RECORDED INFORMATION:

# # # #

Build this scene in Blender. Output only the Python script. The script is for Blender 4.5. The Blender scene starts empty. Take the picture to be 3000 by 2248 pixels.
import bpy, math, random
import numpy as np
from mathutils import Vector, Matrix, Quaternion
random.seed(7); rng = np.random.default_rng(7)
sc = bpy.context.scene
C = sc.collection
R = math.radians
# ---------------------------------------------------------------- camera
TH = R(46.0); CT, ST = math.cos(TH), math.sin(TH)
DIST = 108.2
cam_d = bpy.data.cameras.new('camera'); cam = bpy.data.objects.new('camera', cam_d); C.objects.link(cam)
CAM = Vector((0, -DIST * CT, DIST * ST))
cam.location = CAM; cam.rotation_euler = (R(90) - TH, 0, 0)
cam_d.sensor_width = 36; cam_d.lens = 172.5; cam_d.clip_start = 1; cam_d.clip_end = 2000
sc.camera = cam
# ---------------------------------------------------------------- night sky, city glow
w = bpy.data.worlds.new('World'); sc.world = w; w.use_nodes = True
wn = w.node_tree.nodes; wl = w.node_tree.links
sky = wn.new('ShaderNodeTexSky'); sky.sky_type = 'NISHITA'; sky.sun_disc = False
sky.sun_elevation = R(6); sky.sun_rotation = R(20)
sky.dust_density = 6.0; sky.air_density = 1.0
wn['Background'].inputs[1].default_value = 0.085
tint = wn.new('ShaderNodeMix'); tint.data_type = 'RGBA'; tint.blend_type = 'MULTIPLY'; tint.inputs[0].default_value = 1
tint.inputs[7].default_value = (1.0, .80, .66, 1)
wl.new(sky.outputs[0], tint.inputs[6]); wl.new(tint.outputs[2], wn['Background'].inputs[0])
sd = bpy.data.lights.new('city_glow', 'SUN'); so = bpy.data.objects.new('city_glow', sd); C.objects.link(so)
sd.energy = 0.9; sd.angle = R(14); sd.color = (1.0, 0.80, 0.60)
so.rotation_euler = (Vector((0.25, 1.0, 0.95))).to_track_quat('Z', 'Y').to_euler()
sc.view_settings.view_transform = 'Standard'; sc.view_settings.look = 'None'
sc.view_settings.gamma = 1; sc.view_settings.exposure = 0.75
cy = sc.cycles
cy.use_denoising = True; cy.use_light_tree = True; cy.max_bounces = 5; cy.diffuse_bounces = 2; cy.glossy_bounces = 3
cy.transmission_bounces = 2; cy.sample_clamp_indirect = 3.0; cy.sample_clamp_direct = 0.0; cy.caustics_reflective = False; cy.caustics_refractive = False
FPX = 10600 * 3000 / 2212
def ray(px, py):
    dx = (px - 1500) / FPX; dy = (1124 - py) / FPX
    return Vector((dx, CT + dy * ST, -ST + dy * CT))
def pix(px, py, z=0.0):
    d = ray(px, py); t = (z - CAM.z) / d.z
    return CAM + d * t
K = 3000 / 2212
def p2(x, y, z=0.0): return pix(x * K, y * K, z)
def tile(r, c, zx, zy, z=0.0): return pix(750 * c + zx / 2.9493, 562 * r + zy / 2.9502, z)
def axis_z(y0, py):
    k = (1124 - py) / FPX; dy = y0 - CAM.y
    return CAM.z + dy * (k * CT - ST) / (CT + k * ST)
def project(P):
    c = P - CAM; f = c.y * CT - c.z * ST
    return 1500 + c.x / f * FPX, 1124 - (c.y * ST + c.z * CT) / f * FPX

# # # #

REQUIREMENTS:
Each line in the material above must be retyped without alteration.

RESPONSE TO THE EXERCISE:
Build this scene in Blender. Output only the Python script. The script is for Blender 4.5. The Blender scene starts empty. Take the picture to be 3000 by 2248 pixels.
import bpy, math, random
import numpy as np
from mathutils import Vector, Matrix, Quaternion
random.seed(7); rng = np.random.default_rng(7)
sc = bpy.context.scene
C = sc.collection
R = math.radians
# ---------------------------------------------------------------- camera
TH = R(46.0); CT, ST = math.cos(TH), math.sin(TH)
DIST = 108.2
cam_d = bpy.data.cameras.new('camera'); cam = bpy.data.objects.new('camera', cam_d); C.objects.link(cam)
CAM = Vector((0, -DIST * CT, DIST * ST))
cam.location = CAM; cam.rotation_euler = (R(90) - TH, 0, 0)
cam_d.sensor_width = 36; cam_d.lens = 172.5; cam_d.clip_start = 1; cam_d.clip_end = 2000
sc.camera = cam
# ---------------------------------------------------------------- night sky, city glow
w = bpy.data.worlds.new('World'); sc.world = w; w.use_nodes = True
wn = w.node_tree.nodes; wl = w.node_tree.links
sky = wn.new('ShaderNodeTexSky'); sky.sky_type = 'NISHITA'; sky.sun_disc = False
sky.sun_elevation = R(6); sky.sun_rotation = R(20)
sky.dust_density = 6.0; sky.air_density = 1.0
wn['Background'].inputs[1].default_value = 0.085
tint = wn.new('ShaderNodeMix'); tint.data_type = 'RGBA'; tint.blend_type = 'MULTIPLY'; tint.inputs[0].default_value = 1
tint.inputs[7].default_value = (1.0, .80, .66, 1)
wl.new(sky.outputs[0], tint.inputs[6]); wl.new(tint.outputs[2], wn['Background'].inputs[0])
sd = bpy.data.lights.new('city_glow', 'SUN'); so = bpy.data.objects.new('city_glow', sd); C.objects.link(so)
sd.energy = 0.9; sd.angle = R(14); sd.color = (1.0, 0.80, 0.60)
so.rotation_euler = (Vector((0.25, 1.0, 0.95))).to_track_quat('Z', 'Y').to_euler()
sc.view_settings.view_transform = 'Standard'; sc.view_settings.look = 'None'
sc.view_settings.gamma = 1; sc.view_settings.exposure = 0.75
cy = sc.cycles
cy.use_denoising = True; cy.use_light_tree = True; cy.max_bounces = 5; cy.diffuse_bounces = 2; cy.glossy_bounces = 3
cy.transmission_bounces = 2; cy.sample_clamp_indirect = 3.0; cy.sample_clamp_direct = 0.0; cy.caustics_reflective = False; cy.caustics_refractive = False
FPX = 10600 * 3000 / 2212
def ray(px, py):
    dx = (px - 1500) / FPX; dy = (1124 - py) / FPX
    return Vector((dx, CT + dy * ST, -ST + dy * CT))
def pix(px, py, z=0.0):
    d = ray(px, py); t = (z - CAM.z) / d.z
    return CAM + d * t
K = 3000 / 2212
def p2(x, y, z=0.0): return pix(x * K, y * K, z)
def tile(r, c, zx, zy, z=0.0): return pix(750 * c + zx / 2.9493, 562 * r + zy / 2.9502, z)
def axis_z(y0, py):
    k = (1124 - py) / FPX; dy = y0 - CAM.y
    return CAM.z + dy * (k * CT - ST) / (CT + k * ST)
def project(P):
    c = P - CAM; f = c.y * CT - c.z * ST
    return 1500 + c.x / f * FPX, 1124 - (c.y * ST + c.z * CT) / f * FPX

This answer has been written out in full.